→ What is required:
Extract each line of the material that follows exactly and omit its pictures.

→ Material provided:

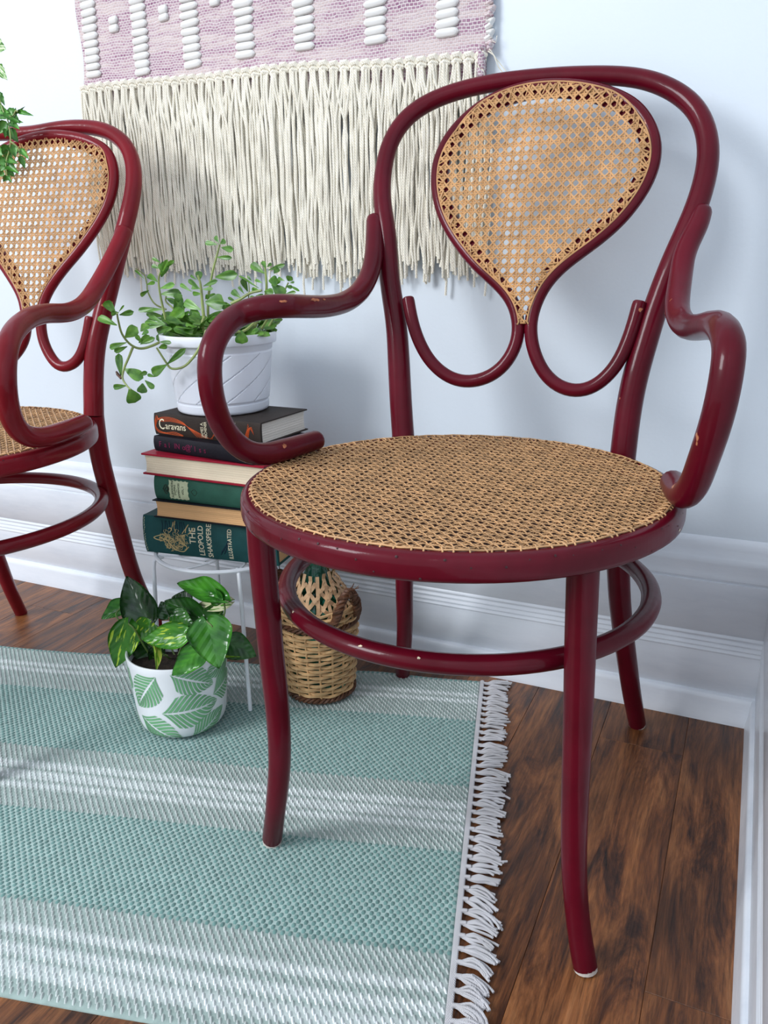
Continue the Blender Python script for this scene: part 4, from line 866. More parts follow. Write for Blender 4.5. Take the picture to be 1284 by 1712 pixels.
# raised yarn floats, staggered like the weave
mb = MB(); PU, PV = 0.0044, 0.0115
nu = int(ULEN/PU)
for i in range(1, nu):
    for j in range(int(RUGW/PV*1)+1):
        for s in (0,):
            v = (j+(0.5 if i % 2 else 0))*PV+0.003; u = i*PU
            if v > RUGW-.003: continue
            k = band(v); c = DOTC[k]; q = rr.uniform(.82, 1.15)
            hu, hv = (0.0026, 0.0040) if k == 0 else (0.0015, 0.0050)
            sk = 0.0 if k == 0 else 0.0014
            du = rr.uniform(-.0004, .0004); u += du; h = 0.0013 if k == 0 else .0015
            ring = [(-hu-sk*0, 0), (-hu*.6+sk, -hv*.8), (hu*.6+sk, -hv*.8), (hu, 0), (hu*.6-sk, hv*.8), (-hu*.6-sk, hv*.8)]
            vs = [rug_pt(u+a, v+b_, .0001) for a, b_ in ring]+[rug_pt(u+a*.45, v+b_*.5, h) for a, b_ in ring]
            fs = [(m, (m+1) % 6, 6+(m+1) % 6, 6+m) for m in range(6)]+[(6, 7, 8, 9, 10, 11)]
            mb.add(vs, fs, 0, tuple(min(1, x*q) for x in c))
            if False:   # second, finer row of pale flecks between
                v2 = v+PV*.5; 
                if v2 < RUGW-.003 and band(v2):
                    vs = [rug_pt(u+PU*.5+a*.62, v2+b_*.5-PV*.25, .0001) for a, b_ in ring]+[rug_pt(u+PU*.5+a*.3, v2+b_*.25-PV*.25, h*.8) for a, b_ in ring]
                    mb.add(vs, fs, 0, tuple(min(1, x*q*.8) for x in c))
mb.build('woven_yarn', M['yarn'], rug, kind='stuff', auto=None)
# cream hem along the fringed end
mb = MB(); tube(mb, [Vector(rug_pt(-.002, RUGW*k/80, .0006)) for k in range(81)], 0.0036, 8, flat=0.55, up=(1, 0, 0)); mb.build('rug_hem', M['rugcord'], rug)
nt_ = 41
for k in range(nt_):
    v = 0.008+(RUGW-.016)*k/(nt_-1); mb = MB(); r = rr
    bend = (0.0 if v < .30 else 0.75*(v-.30)/.3)+r.uniform(-.28, .28)
    p0 = Vector(rug_pt(-.004, v, .001)); L_ = r.uniform(.036, .046); out = -RU; dn = RV
    ko = p0+Vector((out.x, out.y, 0))*.004
    tube(mb, [p0, ko, ko+Vector((out.x, out.y, 0))*.003], 0.0026, 6)
    for s in range(8):
        sp = (s-3.5)/3.5; sh = sp*.0068+r.uniform(-.0012, .0012); wob = r.uniform(-.25, .25); ph = r.uniform(0, 6)
        z0 = .0022+(.0034 if s % 2 else 0)+r.uniform(0, .0015); LL = L_*r.uniform(.88, 1.06); pts = []; q = Vector((ko.x, ko.y, 0))
        for t in range(10):
            f = t/9; a = bend*(f**.8)+wob*f+.28*math.sin(f*4.5+ph)*(.3+.7*f)
            dx = out*math.cos(a)+dn*math.sin(a); nn = out*-math.sin(a)+dn*math.cos(a)
            if t: q = q+Vector((dx.x, dx.y, 0))*(LL/9)
            k2 = min(1, f*2.6); k2 = k2*k2*(3-2*k2); p = q+Vector((nn.x, nn.y, 0))*(sh*(.15+.85*k2)*(1-.25*f)); p.z = .0022+(z0-.0022+.0020*math.sin(PI*f))*min(1, f*3)*(1-.45*f)
            pts.append(p)
        tube(mb, pts, lambda t: 0.00165*(1-.15*t), 6, round_end=False)
    mb.build('fringe_tassel', M['rugcord'], rug)

# ------------------------------------------------------------------ wall hanging
WX0, WX1 = -0.808, -0.046
def wz(x):   # slightly sloping lower edge of the cloth
    t = (x-WX0)/(WX1-WX0); return 1.012-0.026*t+0.006*math.sin(t*PI)+.002*math.sin(t*14)
def wy(x, z): return -0.010-0.003*math.sin(x*9+z*4)-0.002*math.sin(z*23+x*3)
hang = thing('macrame_wall_hanging', 'mauve woven wall hanging with long cream fringe, above the potted succulent', 'wall hanging', (-0.427, -0.004, 1.44))
ho = Vector(hang.location); shift = Matrix.Translation(-ho)
mb = MB(); nx, nz_ = 90, 70; ZT = 1.43
for side in (0, 1):
    o = len(mb.v)
    for i in range(nx+1):
        x = WX0+(WX1-WX0)*i/nx
        for j in range(nz_+1):
            zb = wz(x)-0.030; z = zb+(ZT-zb)*j/nz_; xe = x-(.004*math.sin(z*40)+.05*(z-1.0)*.0) if i in (0, nx) else x
            mb.v.append((xe, wy(x, z)+(0.003 if side else 0), z))
    for i in range(nx):
        for j in range(nz_):
            a = o+i*(nz_+1)+j; f = (a, a+nz_+1, a+nz_+2, a+1); mb.f.append(f if not side else f[::-1]); mb.mi.append(0)
mb.build('woven_cloth', M['weave'], hang, auto=None, mat=shift)
mb = MB(); tube(mb, [(WX0-.04, -.012, ZT), (WX1+.04, -.012, ZT)], .010, 12); mb.build('hanging_rod', M['splint'], hang, mat=shift)
# fat white roving stitches (one shared mesh)
mb = MB(); n1, n2 = 10, 8; vs = []; fs = []
for i in range(n1+1):
    t = i/n1*2-1; x = t*0.0185; rr_ = (1-abs(t)**5)**.5 if abs(t) < 1 else 0
    for k in range(n2): a = 2*PI*k/n2; vs.append((x, -math.sin(a)*0.0046*rr_ if math.sin(a) > 0 else -math.sin(a)*.002*rr_, math.cos(a)*0.0063*rr_+.0006*math.sin(t*1.5)))
for i in range(n1):
    for k in range(n2): l = (k+1) % n2; fs.append((i*n2+k, i*n2+l, (i+1)*n2+l, (i+1)*n2+k))
mb.add(vs, fs); rov = mb.mesh('roving_stitch', M['roving'])
COLS = [(-0.783, 1.036), (-0.674, 1.030), (-0.567, 1.031), (-0.459, 1.034), (-0.3465, 1.033), (-0.224, 1.029), (-0.110, 1.026)]
def put_rov(x, z, s=1.0, tz=1.0):
    m = Matrix.Translation(Vector((x, wy(x, z)-.0012, z))) @ Matrix.Rotation(rr.uniform(-.05, .04), 4, 'Y') @ Matrix.Diagonal((s*rr.uniform(.94, 1.05), 1, tz*rr.uniform(.92, 1.08), 1))
    link('roving_stitch', rov, hang, mat=shift @ m)
for cx, z0 in COLS:
    for k in range(17): put_rov(cx+rr.uniform(-.0008, .0008)-.0009*k*0, z0+0.0122*k, 0.98 if cx < -.6 else 1.06)
for (x, z) in [(-0.729, 1.116), (-0.729, 1.103), (-0.620, 1.119), (-0.620, 1.107), (-0.513, 1.128), (-0.513, 1.116), (-0.404, 1.131), (-0.404, 1.119), (-0.287, 1.135), (-0.287, 1.123), (-0.165, 1.14), (-0.165, 1.128)]: put_rov(x, z, .58, 1.05)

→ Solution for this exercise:
Continue the Blender Python script for this scene: part 4, from line 866. More parts follow. Write for Blender 4.5. Take the picture to be 1284 by 1712 pixels.
# raised yarn floats, staggered like the weave
mb = MB(); PU, PV = 0.0044, 0.0115
nu = int(ULEN/PU)
for i in range(1, nu):
    for j in range(int(RUGW/PV*1)+1):
        for s in (0,):
            v = (j+(0.5 if i % 2 else 0))*PV+0.003; u = i*PU
            if v > RUGW-.003: continue
            k = band(v); c = DOTC[k]; q = rr.uniform(.82, 1.15)
            hu, hv = (0.0026, 0.0040) if k == 0 else (0.0015, 0.0050)
            sk = 0.0 if k == 0 else 0.0014
            du = rr.uniform(-.0004, .0004); u += du; h = 0.0013 if k == 0 else .0015
            ring = [(-hu-sk*0, 0), (-hu*.6+sk, -hv*.8), (hu*.6+sk, -hv*.8), (hu, 0), (hu*.6-sk, hv*.8), (-hu*.6-sk, hv*.8)]
            vs = [rug_pt(u+a, v+b_, .0001) for a, b_ in ring]+[rug_pt(u+a*.45, v+b_*.5, h) for a, b_ in ring]
            fs = [(m, (m+1) % 6, 6+(m+1) % 6, 6+m) for m in range(6)]+[(6, 7, 8, 9, 10, 11)]
            mb.add(vs, fs, 0, tuple(min(1, x*q) for x in c))
            if False:   # second, finer row of pale flecks between
                v2 = v+PV*.5; 
                if v2 < RUGW-.003 and band(v2):
                    vs = [rug_pt(u+PU*.5+a*.62, v2+b_*.5-PV*.25, .0001) for a, b_ in ring]+[rug_pt(u+PU*.5+a*.3, v2+b_*.25-PV*.25, h*.8) for a, b_ in ring]
                    mb.add(vs, fs, 0, tuple(min(1, x*q*.8) for x in c))
mb.build('woven_yarn', M['yarn'], rug, kind='stuff', auto=None)
# cream hem along the fringed end
mb = MB(); tube(mb, [Vector(rug_pt(-.002, RUGW*k/80, .0006)) for k in range(81)], 0.0036, 8, flat=0.55, up=(1, 0, 0)); mb.build('rug_hem', M['rugcord'], rug)
nt_ = 41
for k in range(nt_):
    v = 0.008+(RUGW-.016)*k/(nt_-1); mb = MB(); r = rr
    bend = (0.0 if v < .30 else 0.75*(v-.30)/.3)+r.uniform(-.28, .28)
    p0 = Vector(rug_pt(-.004, v, .001)); L_ = r.uniform(.036, .046); out = -RU; dn = RV
    ko = p0+Vector((out.x, out.y, 0))*.004
    tube(mb, [p0, ko, ko+Vector((out.x, out.y, 0))*.003], 0.0026, 6)
    for s in range(8):
        sp = (s-3.5)/3.5; sh = sp*.0068+r.uniform(-.0012, .0012); wob = r.uniform(-.25, .25); ph = r.uniform(0, 6)
        z0 = .0022+(.0034 if s % 2 else 0)+r.uniform(0, .0015); LL = L_*r.uniform(.88, 1.06); pts = []; q = Vector((ko.x, ko.y, 0))
        for t in range(10):
            f = t/9; a = bend*(f**.8)+wob*f+.28*math.sin(f*4.5+ph)*(.3+.7*f)
            dx = out*math.cos(a)+dn*math.sin(a); nn = out*-math.sin(a)+dn*math.cos(a)
            if t: q = q+Vector((dx.x, dx.y, 0))*(LL/9)
            k2 = min(1, f*2.6); k2 = k2*k2*(3-2*k2); p = q+Vector((nn.x, nn.y, 0))*(sh*(.15+.85*k2)*(1-.25*f)); p.z = .0022+(z0-.0022+.0020*math.sin(PI*f))*min(1, f*3)*(1-.45*f)
            pts.append(p)
        tube(mb, pts, lambda t: 0.00165*(1-.15*t), 6, round_end=False)
    mb.build('fringe_tassel', M['rugcord'], rug)

# ------------------------------------------------------------------ wall hanging
WX0, WX1 = -0.808, -0.046
def wz(x):   # slightly sloping lower edge of the cloth
    t = (x-WX0)/(WX1-WX0); return 1.012-0.026*t+0.006*math.sin(t*PI)+.002*math.sin(t*14)
def wy(x, z): return -0.010-0.003*math.sin(x*9+z*4)-0.002*math.sin(z*23+x*3)
hang = thing('macrame_wall_hanging', 'mauve woven wall hanging with long cream fringe, above the potted succulent', 'wall hanging', (-0.427, -0.004, 1.44))
ho = Vector(hang.location); shift = Matrix.Translation(-ho)
mb = MB(); nx, nz_ = 90, 70; ZT = 1.43
for side in (0, 1):
    o = len(mb.v)
    for i in range(nx+1):
        x = WX0+(WX1-WX0)*i/nx
        for j in range(nz_+1):
            zb = wz(x)-0.030; z = zb+(ZT-zb)*j/nz_; xe = x-(.004*math.sin(z*40)+.05*(z-1.0)*.0) if i in (0, nx) else x
            mb.v.append((xe, wy(x, z)+(0.003 if side else 0), z))
    for i in range(nx):
        for j in range(nz_):
            a = o+i*(nz_+1)+j; f = (a, a+nz_+1, a+nz_+2, a+1); mb.f.append(f if not side else f[::-1]); mb.mi.append(0)
mb.build('woven_cloth', M['weave'], hang, auto=None, mat=shift)
mb = MB(); tube(mb, [(WX0-.04, -.012, ZT), (WX1+.04, -.012, ZT)], .010, 12); mb.build('hanging_rod', M['splint'], hang, mat=shift)
# fat white roving stitches (one shared mesh)
mb = MB(); n1, n2 = 10, 8; vs = []; fs = []
for i in range(n1+1):
    t = i/n1*2-1; x = t*0.0185; rr_ = (1-abs(t)**5)**.5 if abs(t) < 1 else 0
    for k in range(n2): a = 2*PI*k/n2; vs.append((x, -math.sin(a)*0.0046*rr_ if math.sin(a) > 0 else -math.sin(a)*.002*rr_, math.cos(a)*0.0063*rr_+.0006*math.sin(t*1.5)))
for i in range(n1):
    for k in range(n2): l = (k+1) % n2; fs.append((i*n2+k, i*n2+l, (i+1)*n2+l, (i+1)*n2+k))
mb.add(vs, fs); rov = mb.mesh('roving_stitch', M['roving'])
COLS = [(-0.783, 1.036), (-0.674, 1.030), (-0.567, 1.031), (-0.459, 1.034), (-0.3465, 1.033), (-0.224, 1.029), (-0.110, 1.026)]
def put_rov(x, z, s=1.0, tz=1.0):
    m = Matrix.Translation(Vector((x, wy(x, z)-.0012, z))) @ Matrix.Rotation(rr.uniform(-.05, .04), 4, 'Y') @ Matrix.Diagonal((s*rr.uniform(.94, 1.05), 1, tz*rr.uniform(.92, 1.08), 1))
    link('roving_stitch', rov, hang, mat=shift @ m)
for cx, z0 in COLS:
    for k in range(17): put_rov(cx+rr.uniform(-.0008, .0008)-.0009*k*0, z0+0.0122*k, 0.98 if cx < -.6 else 1.06)
for (x, z) in [(-0.729, 1.116), (-0.729, 1.103), (-0.620, 1.119), (-0.620, 1.107), (-0.513, 1.128), (-0.513, 1.116), (-0.404, 1.131), (-0.404, 1.119), (-0.287, 1.135), (-0.287, 1.123), (-0.165, 1.14), (-0.165, 1.128)]: put_rov(x, z, .58, 1.05)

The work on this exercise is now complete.